Birmingham II (out of sequence)


Tuesday we spent, once more, in Birmingham, but this time our visit was more focused, on the Civil Rights struggle and this took us to the Birmingham Civil Rights Institute where we began with one of three civil rights walks, that tracing the route of marchers to the downtown business district in 1963. After that we visited Kelly Ingram Park, one of the sites from where the marches and protests were staged and where today there is an incredibly moving statue that memorializes the four children who were killed at the Sixteenth Street Baptist Church, just across the street, on September 15, 1963.

Birmingham Civil Rights Institute, the third of our Civil Rights museums

Three walking tours commemorate the struggle. The first station

The final station of the "retail" march downtown
The Sixteenth Street Baptist Church




An incredibly moving piece of sculpture or the four children killed. They must be named as they are on the bench and in our hearts forever: Addie Mae Collins, Cynthia Wesley, Carole Robertson and Carol Denise McNair



Can't read the plaque because of the sun and shadow, but this is where the conspirators planted the bomb, designed to blow up the Sunday school.

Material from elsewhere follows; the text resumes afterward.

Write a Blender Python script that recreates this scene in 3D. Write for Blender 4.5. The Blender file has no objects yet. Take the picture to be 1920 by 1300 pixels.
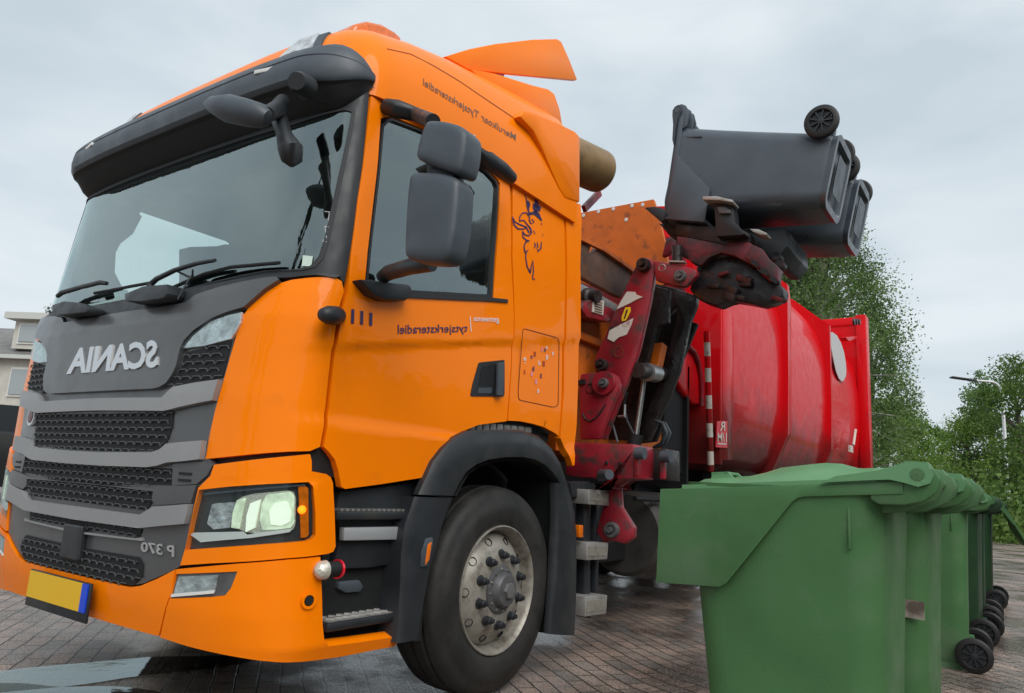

As outrageous as the act itself is the fact that the Klansmen were not all punished until 2002 and one more may never be brought to justice.

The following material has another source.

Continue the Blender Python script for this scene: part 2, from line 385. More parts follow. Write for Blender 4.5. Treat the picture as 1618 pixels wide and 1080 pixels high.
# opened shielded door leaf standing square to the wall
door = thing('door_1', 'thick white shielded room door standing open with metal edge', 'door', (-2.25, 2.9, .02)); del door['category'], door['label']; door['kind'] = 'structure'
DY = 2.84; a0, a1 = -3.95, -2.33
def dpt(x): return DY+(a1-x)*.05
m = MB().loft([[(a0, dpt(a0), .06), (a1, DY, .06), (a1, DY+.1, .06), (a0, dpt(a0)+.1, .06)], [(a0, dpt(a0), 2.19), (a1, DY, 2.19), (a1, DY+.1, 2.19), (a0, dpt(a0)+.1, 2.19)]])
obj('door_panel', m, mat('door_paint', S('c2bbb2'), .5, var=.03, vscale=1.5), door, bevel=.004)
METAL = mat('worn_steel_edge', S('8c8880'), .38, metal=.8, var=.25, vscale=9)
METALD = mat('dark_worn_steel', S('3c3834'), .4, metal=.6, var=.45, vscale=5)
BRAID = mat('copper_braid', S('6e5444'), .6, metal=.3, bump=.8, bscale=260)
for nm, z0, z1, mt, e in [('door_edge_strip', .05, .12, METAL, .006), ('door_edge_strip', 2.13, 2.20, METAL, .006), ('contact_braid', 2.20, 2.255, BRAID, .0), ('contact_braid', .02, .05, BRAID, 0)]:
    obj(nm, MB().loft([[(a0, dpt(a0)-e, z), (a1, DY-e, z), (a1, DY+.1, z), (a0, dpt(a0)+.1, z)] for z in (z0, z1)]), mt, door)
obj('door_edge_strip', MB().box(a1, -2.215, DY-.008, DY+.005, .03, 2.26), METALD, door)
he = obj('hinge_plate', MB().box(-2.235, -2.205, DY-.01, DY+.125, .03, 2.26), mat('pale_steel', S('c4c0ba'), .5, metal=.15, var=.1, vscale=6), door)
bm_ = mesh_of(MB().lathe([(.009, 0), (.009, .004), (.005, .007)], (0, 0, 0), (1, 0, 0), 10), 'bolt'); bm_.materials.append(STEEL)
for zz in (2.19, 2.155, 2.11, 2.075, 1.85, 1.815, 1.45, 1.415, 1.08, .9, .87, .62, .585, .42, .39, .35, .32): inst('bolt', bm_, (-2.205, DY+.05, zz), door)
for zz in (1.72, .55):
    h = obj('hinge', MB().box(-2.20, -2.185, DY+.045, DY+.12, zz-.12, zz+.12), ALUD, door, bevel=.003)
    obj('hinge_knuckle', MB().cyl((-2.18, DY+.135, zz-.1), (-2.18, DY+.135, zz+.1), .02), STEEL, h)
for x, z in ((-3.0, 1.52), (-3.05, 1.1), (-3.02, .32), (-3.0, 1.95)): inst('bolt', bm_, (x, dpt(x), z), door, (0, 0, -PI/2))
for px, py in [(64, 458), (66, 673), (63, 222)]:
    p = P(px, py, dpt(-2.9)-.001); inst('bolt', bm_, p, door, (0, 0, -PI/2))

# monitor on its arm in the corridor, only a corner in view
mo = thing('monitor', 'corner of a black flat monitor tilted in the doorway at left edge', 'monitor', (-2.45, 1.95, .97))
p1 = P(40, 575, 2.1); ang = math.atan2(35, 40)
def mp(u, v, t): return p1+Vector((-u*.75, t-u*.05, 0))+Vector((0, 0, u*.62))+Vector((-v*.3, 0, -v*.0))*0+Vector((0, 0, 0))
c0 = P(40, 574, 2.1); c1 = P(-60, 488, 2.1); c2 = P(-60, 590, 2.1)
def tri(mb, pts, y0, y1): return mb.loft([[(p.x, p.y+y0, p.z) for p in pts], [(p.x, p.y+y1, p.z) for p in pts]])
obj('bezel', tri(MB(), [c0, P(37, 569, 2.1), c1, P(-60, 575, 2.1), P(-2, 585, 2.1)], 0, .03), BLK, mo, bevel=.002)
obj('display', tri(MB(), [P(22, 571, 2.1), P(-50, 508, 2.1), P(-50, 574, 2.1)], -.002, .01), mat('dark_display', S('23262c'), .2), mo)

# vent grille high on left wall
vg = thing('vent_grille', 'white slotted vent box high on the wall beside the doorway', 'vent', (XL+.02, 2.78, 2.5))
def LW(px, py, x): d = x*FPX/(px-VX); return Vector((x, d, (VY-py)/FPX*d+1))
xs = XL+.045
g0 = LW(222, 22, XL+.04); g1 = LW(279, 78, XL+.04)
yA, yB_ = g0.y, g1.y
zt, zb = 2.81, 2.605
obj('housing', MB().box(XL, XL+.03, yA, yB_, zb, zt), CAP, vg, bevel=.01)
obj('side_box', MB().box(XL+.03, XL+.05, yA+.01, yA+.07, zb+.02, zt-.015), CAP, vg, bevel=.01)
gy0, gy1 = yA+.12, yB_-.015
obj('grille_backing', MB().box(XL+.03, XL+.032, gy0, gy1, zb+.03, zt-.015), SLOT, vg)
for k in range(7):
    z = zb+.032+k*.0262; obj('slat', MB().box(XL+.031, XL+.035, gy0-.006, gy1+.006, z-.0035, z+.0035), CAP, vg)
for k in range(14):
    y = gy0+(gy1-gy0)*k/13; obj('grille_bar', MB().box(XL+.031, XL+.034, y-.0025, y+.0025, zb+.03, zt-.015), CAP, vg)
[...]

From there we went into the Institute and experienced another superb museum, one that gave us a better understanding of not just the movement and the struggle but of this still-troubled city.

And that may be enough to say, except that both of us found our visit to Birmingham unsettling.

The city begun in 1873 as an avatar of the “New South” ended up as the most segregated city in America by the 1950s and today seems a shell. I say this not to offend anyone but with a sense of regret. In many ways Birmingham reflects the failure of American to realize Dr. King’s Dream.